Tennessee’s Republican Senate expelled two Black lawmakers for addressing gun violence

Tennessee Republicans expelled two Black lawmakers from the State Senate, but a White woman colleague, who escaped being thrown out by one vote, said the men were forced out because of the color of their skin. 

“We are not White,” said Gloria Johnson who is white. But she may have meant that she is not a White man.

Justin Pearson and Justin Jones and Johnson, all Democrats, were accused of disrupting the State Senate in Nashville to raise the issue of gun violence following the shooting at the Covenant School, a private Christian elementary school, last Monday in which a gunwoman armed with an assault rifle, killed three children and three adults. Police fatally shot the shooter. 

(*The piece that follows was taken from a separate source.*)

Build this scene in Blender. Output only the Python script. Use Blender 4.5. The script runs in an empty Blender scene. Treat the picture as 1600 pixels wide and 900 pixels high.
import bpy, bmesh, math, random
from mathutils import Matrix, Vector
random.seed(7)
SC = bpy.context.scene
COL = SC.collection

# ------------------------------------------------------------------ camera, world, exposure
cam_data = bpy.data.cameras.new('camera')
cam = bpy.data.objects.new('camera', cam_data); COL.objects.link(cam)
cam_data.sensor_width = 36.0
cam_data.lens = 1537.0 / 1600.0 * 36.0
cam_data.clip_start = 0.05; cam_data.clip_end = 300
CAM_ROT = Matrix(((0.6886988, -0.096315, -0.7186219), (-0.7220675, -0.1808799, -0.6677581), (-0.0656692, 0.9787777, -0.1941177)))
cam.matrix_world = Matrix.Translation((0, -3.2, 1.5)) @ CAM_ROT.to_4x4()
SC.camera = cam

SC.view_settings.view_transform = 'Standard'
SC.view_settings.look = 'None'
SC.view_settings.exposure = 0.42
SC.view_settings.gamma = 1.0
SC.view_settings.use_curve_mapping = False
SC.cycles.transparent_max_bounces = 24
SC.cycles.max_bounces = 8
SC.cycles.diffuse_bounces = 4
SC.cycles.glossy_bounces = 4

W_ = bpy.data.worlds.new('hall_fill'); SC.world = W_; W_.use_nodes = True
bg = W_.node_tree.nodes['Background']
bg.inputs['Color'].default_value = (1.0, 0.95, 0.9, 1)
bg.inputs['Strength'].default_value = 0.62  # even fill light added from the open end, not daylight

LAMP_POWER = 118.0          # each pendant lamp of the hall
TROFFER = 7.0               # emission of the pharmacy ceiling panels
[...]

Pearson, Jones, and Johnson used bullhorns to get the attention of their fellow Senators in the chamber after their individual microphones were shut off. Senate leaders called the use of bullhorns a violation of decorum and this constituted the reason the two were expelled.

President Joe Biden even condemned Republican lawmakers’ actions Thursday evening. “Three kids and three officials were gunned down in yet another mass shooting,” Biden wrote on Twitter. “And what are GOP officials focused on? Punishing lawmakers who joined thousands of peaceful protesters calling for action. It’s shocking, undemocratic, and without precedent.”

Vice President Kamala Harris is scheduled to travel to Tennessee today to express the administration’s disappointment with the legislators’ move. She will also meet with both Pearson and Jones.

Tennessee State Police officers stood shoulder to shoulder to block the entrance to the state house as supporters shouted their disapproval from outside the building and from the chamber’s balcony.

Both Pearson and Jones said they will run again for their seats. After Johnson was saved by one vote, members of the audience chanted “Gloria.”

Pearson said Tennessee is where the Klu Klux Klan, a White terrorist organization, was founded and called the expulsion an act of White supremacy and an example of White-male patriarchy. But men were expelled by a vote of 72-25 nearly along party lines.

Both Jones and Pearson represent Nashville, and Johnson represents Knoxville.

Several members of the Metro City Council say they will vote to reappoint Jones as soon as the council meets again. Freddie O’Connell tweeted that the expulsion “is an affront both to lives lost and to the will of the voters.”

The Metro Council of Nashville will have a special meeting on Monday, April 10 to discuss filling the now-vacant District 52 seat.

Expulsion by the Senate is rare.



In 2022, the state senate expelled a Democrat, Katrina Robinson, after she was convicted of using $3,400 in federal grant money on wedding expenses instead of her nursing school tuition.

Before that case, state lawmakers last ousted a house member in 2016, voting 70-2 to remove Republican Jeremy Durham after an investigation detailed allegations of improper sexual contact with at least 22 women in four years in office.